New racist anti-choice billboard campaign to target Latinas

Billboard that reads, The most dangerous place for a Latino is in the womb

The racist trope regarding abortion rates in African American communities, promoted primarily through billboard campaigns, has expanded to include Latinas.

According to the Daily Caller, the billboard pictured is set to show up in Los Angeles next week, connected to a group called Latino Partnership for a Conservative Principles. Among the board members of the group is Luis Fortuno, the Governor of Puerto Rico.

The message is very similar to the billboard that we fought against in Manhattan earlier this year, with a few exceptions. This billboard is bilingual, which means that in the Spanish version of the statement the word madre (mother) appears, and is emphasized. In the English version that attacked African-American women, the word mother, even the word woman, was entirely absent. It was a shocking contrast to the fact that the ads themselves were actually targeting Black women as the ones putting Black children in danger, even though they never actually mentioned them.

I’m disgusted, but not particularly surprised. Like Steph, as a Latina, I’m angry that my community is being targeted. But I’m not more angry than I was when I saw the first billboards attacking African-American women. I already felt attacked by those original billboards, because these tactics aren’t actually about the communities they target.

They are instead about attacking abortion, trying to race bait, divide the pro-choice community along racial lines. They implicitly make women of color the culprit, the ones responsible for this myth of genocide in our communities. Whether it’s African-American women, or Latinas, or Indigenous women–they are simply using women of color to forward their anti-choice agenda.

Regardless of whether they are attacking your community, they are attacking all of us and we need to fight back.

I’ll keep an eye out for any action items targeting these billboards and post them.

Join the Conversation

  • Jenny Gonzalez-Blitz

    Oh no.
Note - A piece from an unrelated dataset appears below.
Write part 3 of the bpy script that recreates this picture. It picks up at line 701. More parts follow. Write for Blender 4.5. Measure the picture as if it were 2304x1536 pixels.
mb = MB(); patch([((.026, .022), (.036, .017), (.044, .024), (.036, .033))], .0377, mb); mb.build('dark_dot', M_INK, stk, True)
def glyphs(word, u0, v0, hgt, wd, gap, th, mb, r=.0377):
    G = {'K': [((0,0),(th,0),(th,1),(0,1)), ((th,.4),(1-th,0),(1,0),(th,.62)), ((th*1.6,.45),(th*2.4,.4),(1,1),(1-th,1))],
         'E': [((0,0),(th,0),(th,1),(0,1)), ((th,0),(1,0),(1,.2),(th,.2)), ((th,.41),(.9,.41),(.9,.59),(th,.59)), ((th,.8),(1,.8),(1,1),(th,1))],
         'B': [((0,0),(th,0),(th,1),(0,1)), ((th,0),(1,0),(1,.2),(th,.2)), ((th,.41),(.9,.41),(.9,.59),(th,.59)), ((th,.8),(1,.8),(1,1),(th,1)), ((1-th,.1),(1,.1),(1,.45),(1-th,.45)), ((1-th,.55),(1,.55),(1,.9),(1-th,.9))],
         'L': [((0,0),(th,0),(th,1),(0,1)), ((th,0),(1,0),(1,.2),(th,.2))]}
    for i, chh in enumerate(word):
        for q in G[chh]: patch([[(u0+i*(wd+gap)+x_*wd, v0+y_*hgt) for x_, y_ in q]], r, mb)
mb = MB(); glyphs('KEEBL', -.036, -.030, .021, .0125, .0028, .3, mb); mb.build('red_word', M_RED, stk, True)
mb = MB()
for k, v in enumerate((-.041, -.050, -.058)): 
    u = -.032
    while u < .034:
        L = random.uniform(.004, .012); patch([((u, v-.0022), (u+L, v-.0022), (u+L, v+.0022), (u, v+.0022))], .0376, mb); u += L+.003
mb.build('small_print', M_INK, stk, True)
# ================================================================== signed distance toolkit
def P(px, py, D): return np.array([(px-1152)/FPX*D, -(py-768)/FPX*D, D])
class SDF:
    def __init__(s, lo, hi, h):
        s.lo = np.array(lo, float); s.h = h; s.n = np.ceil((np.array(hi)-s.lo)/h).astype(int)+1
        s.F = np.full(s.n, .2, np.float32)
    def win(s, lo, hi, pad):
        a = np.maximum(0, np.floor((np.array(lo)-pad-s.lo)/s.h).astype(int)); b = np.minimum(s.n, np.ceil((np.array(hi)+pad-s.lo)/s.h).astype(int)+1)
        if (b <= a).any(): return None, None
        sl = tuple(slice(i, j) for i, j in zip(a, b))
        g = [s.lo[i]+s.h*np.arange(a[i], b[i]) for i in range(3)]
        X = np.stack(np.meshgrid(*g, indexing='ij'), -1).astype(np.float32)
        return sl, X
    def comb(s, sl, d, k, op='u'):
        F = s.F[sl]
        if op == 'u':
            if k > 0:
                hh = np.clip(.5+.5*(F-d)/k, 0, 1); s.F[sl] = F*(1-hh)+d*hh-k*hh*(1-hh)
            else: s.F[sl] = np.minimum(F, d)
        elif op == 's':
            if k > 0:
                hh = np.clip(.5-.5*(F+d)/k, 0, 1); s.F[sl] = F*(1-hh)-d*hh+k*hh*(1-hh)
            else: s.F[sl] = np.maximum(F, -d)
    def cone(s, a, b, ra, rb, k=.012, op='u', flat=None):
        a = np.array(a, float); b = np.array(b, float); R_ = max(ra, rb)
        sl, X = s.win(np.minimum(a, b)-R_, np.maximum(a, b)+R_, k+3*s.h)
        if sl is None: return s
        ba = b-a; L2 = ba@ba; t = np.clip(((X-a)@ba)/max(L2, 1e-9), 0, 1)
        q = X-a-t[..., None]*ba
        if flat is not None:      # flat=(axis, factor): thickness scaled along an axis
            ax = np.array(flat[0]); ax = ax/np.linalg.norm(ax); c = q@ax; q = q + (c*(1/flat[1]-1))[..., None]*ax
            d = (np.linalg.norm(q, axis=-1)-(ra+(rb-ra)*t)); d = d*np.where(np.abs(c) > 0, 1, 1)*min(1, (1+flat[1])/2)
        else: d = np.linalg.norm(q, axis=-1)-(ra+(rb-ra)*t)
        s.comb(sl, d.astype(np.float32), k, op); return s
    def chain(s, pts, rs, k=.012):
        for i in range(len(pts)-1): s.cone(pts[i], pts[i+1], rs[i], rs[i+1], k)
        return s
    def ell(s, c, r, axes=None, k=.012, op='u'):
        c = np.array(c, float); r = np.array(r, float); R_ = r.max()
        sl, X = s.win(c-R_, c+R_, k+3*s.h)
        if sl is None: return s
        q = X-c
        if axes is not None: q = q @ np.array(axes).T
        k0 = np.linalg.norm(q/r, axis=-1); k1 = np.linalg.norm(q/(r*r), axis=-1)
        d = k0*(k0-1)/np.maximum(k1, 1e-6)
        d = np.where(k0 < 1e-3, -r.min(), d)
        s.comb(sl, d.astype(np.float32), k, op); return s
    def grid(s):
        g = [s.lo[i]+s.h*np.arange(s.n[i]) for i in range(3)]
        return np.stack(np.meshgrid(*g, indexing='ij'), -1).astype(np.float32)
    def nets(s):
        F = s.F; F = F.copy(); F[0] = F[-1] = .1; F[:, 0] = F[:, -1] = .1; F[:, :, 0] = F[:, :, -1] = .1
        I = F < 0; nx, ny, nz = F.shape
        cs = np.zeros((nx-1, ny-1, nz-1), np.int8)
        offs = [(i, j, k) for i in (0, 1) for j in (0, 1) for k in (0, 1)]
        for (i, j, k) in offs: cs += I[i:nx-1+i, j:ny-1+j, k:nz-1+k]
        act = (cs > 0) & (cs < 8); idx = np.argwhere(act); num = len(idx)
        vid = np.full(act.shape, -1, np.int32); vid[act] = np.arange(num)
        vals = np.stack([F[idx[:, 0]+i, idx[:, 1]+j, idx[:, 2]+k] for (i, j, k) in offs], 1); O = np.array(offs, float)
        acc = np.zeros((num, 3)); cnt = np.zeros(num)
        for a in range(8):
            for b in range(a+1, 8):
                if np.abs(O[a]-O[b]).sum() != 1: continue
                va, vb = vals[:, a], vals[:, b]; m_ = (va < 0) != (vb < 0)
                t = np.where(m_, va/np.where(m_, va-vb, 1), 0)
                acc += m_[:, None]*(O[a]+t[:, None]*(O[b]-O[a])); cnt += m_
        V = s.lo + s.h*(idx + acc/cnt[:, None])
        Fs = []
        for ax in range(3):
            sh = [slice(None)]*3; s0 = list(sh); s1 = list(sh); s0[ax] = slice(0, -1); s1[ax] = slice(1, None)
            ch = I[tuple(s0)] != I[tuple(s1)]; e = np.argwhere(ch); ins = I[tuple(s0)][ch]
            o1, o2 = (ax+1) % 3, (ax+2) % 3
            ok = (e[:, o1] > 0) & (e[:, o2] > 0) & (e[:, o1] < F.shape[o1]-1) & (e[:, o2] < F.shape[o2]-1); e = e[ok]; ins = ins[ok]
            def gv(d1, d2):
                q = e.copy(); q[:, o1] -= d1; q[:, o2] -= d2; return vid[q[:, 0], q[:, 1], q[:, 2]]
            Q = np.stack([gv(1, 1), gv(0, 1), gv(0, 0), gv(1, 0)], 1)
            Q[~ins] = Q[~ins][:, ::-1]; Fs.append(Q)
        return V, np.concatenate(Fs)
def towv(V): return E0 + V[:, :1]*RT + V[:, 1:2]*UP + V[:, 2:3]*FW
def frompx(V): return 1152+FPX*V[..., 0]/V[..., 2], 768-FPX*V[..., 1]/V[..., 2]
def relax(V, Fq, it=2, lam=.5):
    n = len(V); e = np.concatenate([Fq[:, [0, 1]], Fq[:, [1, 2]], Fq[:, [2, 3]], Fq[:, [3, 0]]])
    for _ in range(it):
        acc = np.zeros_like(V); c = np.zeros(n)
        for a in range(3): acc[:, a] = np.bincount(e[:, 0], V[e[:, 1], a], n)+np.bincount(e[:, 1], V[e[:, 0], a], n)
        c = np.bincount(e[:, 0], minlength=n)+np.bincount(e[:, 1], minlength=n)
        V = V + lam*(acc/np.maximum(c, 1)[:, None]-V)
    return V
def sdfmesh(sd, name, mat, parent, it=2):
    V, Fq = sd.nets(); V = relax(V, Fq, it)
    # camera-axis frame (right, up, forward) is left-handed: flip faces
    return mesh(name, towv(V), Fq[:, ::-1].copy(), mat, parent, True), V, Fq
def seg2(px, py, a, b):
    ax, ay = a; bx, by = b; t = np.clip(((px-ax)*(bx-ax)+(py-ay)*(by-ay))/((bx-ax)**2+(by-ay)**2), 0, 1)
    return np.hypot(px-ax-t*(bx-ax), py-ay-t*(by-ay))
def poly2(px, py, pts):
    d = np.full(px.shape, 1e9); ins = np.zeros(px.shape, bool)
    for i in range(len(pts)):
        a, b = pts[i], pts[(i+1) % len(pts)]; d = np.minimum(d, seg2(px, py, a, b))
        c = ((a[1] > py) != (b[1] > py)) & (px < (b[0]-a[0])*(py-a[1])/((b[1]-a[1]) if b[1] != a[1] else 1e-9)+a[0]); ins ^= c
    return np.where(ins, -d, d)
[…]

No. These antis are NOT speaking on my behalf. They care no more about our ethnicity than our gender and everybody knows it.

  • Andrea

    Since the billboard doesn’t make any direct reference to abortion, maybe this can be spun to our benefit, and list the real reasons why a latina womb may be a dangerous place for a fetus, like lack of access to health care, domestic violence, lack of prenatal care, AIDS, lack of contraception, religious ideology, teen pregnancy, etc… in this respect, then yes, a latina/black womb is dangerous, and its all the more reason why we need Planned Parenthood and social reform.

    In other words, use their own crap ideology against them.

  • Casey

    i think the argument, properly understood, isn’t about attacking mothers of color (whether black or latina) at all, despite how the author of the article frames it, and despite how the billboards may be an ineffective tool to convey it. instead, the argument, which i think deserves attention, is this: the combination of 1) disproportionate poverty/under-insurance among women of color, 2) the availability of abortion, and 3) a system where poor mothers have very little societal support, creates the conditions in which women of color to receive abortions at a higher rate than white women. women of color aren’t necessarily making a free choice if the basis of their choice is an inability to provide for the child, and should not to be blamed. rather, it is the conditions of poverty and the failure of the government to respond to those conditions in a meaningful way that is to be blamed, to the extent women are aborting because of lack of resources. in addition, white women disproportionately have the free choice of whether to keep a child or not, insofar as white women have access to more resources. it is in this context that availability of abortion might be considered a public mechanism (and the product of white supremacy) that functions to avoid a meaningful response to poverty at the expense of children of color (or potential children, however you look at it).

    • Jenny Gonzalez-Blitz

      I’ll believe that’s their argument when they all start offering to help more actively with the children born to women who may not be able to afford them or better yet, work actively towards eradicating a social structure of ingrained racism and class strata that creates this discrepancy in the first place.

      And acknowledge that even without those factors, there may be women of color who, for any number of personal reasons, just don’t want to have a baby.

      Until then, I’m gonna stick with my idea that it appears they are trying to conflate the anti-choice agenda with racial identity, both in the instances of the billboard with the African-American little girl and this billboard.